Begin with the first line of the listing and quote every line through the one containing "for k in range(3): b"; give only those lines.

Scene modeling code data ->
[Begin]

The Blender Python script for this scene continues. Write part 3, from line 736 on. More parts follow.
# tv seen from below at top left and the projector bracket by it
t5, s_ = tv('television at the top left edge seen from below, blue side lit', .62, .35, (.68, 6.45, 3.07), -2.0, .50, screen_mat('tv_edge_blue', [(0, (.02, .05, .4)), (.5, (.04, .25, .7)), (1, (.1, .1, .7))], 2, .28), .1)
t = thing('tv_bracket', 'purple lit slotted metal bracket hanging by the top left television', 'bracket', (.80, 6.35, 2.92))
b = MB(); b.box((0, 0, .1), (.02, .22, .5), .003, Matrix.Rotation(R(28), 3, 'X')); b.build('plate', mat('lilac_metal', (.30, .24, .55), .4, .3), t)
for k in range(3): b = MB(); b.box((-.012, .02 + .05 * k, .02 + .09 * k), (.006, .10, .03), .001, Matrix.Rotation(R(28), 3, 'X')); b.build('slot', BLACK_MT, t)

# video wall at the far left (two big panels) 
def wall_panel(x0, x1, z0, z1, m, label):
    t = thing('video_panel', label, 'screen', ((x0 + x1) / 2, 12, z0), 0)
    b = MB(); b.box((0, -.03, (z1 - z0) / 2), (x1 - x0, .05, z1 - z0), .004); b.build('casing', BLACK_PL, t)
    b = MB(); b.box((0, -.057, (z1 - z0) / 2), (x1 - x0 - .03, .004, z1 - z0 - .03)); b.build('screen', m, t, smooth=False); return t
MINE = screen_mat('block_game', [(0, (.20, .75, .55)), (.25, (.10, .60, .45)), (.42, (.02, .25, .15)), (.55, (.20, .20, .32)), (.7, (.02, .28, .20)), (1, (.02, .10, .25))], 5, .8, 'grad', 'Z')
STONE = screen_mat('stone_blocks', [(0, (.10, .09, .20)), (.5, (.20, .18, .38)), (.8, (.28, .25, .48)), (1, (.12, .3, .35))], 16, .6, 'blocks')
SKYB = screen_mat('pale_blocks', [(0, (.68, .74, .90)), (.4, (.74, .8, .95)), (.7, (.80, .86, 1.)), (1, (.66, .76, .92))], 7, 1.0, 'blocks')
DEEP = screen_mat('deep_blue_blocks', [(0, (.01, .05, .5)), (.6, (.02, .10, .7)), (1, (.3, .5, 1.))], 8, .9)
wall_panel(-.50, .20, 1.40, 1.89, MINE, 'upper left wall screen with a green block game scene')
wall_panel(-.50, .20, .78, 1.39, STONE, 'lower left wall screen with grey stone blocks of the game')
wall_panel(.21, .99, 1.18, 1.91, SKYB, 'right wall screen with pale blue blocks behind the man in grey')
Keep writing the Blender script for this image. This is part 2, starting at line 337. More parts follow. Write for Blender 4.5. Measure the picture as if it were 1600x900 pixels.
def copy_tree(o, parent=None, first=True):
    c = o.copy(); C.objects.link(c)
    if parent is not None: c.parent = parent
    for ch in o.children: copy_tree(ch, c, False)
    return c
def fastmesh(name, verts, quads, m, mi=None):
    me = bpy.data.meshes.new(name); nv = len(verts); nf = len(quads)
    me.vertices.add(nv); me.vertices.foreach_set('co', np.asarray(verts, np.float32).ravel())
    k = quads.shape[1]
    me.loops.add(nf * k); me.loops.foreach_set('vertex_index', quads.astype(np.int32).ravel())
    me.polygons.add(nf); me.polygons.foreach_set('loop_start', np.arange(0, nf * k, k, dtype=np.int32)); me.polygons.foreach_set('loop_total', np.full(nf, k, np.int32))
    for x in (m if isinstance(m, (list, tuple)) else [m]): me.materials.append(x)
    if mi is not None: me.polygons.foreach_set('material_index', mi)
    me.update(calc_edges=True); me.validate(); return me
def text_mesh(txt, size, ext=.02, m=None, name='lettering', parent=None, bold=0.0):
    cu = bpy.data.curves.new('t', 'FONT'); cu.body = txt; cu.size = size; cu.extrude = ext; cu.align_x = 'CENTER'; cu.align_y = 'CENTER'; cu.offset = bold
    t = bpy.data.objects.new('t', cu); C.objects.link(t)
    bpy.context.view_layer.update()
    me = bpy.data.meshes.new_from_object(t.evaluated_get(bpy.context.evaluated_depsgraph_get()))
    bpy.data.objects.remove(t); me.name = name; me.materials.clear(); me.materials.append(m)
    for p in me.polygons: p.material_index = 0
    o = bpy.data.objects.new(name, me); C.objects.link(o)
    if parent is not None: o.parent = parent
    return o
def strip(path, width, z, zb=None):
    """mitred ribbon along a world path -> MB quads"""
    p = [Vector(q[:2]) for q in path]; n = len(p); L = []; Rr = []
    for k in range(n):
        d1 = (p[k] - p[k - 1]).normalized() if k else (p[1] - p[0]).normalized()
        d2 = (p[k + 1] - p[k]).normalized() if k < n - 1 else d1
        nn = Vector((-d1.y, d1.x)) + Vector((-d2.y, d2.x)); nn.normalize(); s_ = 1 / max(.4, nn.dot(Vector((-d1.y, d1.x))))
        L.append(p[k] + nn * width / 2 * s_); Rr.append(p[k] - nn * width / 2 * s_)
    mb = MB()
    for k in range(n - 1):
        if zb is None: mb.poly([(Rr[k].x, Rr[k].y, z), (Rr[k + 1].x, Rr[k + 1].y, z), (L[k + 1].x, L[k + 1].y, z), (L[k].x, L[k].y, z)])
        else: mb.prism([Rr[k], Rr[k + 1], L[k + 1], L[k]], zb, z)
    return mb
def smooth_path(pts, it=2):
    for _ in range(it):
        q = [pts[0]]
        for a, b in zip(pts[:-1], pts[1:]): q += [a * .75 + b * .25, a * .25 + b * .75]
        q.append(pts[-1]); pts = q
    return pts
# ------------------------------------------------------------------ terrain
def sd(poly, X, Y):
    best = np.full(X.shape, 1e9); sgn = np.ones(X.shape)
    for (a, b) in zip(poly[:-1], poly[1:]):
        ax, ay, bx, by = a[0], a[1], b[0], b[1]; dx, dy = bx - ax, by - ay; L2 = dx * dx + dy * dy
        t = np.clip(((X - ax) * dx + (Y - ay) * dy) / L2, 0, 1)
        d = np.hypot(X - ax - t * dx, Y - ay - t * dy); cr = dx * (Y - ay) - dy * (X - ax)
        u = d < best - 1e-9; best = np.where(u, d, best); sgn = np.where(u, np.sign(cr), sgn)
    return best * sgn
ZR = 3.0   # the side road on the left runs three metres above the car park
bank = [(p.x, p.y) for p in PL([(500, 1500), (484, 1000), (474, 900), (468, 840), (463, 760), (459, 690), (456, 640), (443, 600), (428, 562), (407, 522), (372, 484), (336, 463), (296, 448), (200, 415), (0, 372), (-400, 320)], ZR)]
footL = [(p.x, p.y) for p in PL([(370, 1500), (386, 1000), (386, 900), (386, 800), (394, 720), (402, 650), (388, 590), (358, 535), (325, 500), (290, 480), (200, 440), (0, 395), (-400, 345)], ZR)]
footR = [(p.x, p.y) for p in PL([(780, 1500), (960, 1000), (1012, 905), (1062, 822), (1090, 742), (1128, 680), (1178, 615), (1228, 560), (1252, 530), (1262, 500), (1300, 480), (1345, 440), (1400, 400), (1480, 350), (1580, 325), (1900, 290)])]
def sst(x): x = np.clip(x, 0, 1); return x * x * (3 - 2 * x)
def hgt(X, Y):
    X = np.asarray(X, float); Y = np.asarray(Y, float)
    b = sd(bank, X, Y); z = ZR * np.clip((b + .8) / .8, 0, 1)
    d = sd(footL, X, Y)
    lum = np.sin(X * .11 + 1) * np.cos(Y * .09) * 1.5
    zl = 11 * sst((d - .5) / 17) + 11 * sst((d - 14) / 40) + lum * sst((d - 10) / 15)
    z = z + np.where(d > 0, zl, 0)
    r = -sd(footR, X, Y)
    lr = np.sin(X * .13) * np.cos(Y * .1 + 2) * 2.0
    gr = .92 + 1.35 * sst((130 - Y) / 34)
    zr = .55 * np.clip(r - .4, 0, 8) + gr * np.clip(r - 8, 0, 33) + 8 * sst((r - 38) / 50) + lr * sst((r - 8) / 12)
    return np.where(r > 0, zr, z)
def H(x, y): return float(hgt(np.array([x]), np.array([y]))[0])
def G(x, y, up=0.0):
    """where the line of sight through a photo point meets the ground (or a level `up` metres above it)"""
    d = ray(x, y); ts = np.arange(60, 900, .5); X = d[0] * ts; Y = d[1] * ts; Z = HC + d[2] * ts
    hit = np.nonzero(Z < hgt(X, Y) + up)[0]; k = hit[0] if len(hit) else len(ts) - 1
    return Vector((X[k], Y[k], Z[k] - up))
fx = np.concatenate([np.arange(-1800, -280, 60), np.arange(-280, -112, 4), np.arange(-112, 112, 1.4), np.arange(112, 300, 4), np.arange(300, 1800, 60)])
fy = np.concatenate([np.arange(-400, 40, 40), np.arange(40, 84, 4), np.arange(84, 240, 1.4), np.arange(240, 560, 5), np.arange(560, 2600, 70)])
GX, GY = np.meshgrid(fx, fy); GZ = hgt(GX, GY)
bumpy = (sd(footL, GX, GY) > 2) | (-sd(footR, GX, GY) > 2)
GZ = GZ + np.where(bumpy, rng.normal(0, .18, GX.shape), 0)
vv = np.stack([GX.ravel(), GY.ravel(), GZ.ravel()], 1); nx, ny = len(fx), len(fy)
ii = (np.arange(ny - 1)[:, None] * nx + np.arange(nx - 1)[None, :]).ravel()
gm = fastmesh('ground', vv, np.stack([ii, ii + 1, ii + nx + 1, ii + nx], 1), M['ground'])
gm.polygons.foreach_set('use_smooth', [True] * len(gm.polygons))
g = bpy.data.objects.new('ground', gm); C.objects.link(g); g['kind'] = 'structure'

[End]

SOLUTION BELOW ->
The Blender Python script for this scene continues. Write part 3, from line 736 on. More parts follow.
# tv seen from below at top left and the projector bracket by it
t5, s_ = tv('television at the top left edge seen from below, blue side lit', .62, .35, (.68, 6.45, 3.07), -2.0, .50, screen_mat('tv_edge_blue', [(0, (.02, .05, .4)), (.5, (.04, .25, .7)), (1, (.1, .1, .7))], 2, .28), .1)
t = thing('tv_bracket', 'purple lit slotted metal bracket hanging by the top left television', 'bracket', (.80, 6.35, 2.92))
b = MB(); b.box((0, 0, .1), (.02, .22, .5), .003, Matrix.Rotation(R(28), 3, 'X')); b.build('plate', mat('lilac_metal', (.30, .24, .55), .4, .3), t)
for k in range(3): b = MB(); b.box((-.012, .02 + .05 * k, .02 + .09 * k), (.006, .10, .03), .001, Matrix.Rotation(R(28), 3, 'X')); b.build('slot', BLACK_MT, t)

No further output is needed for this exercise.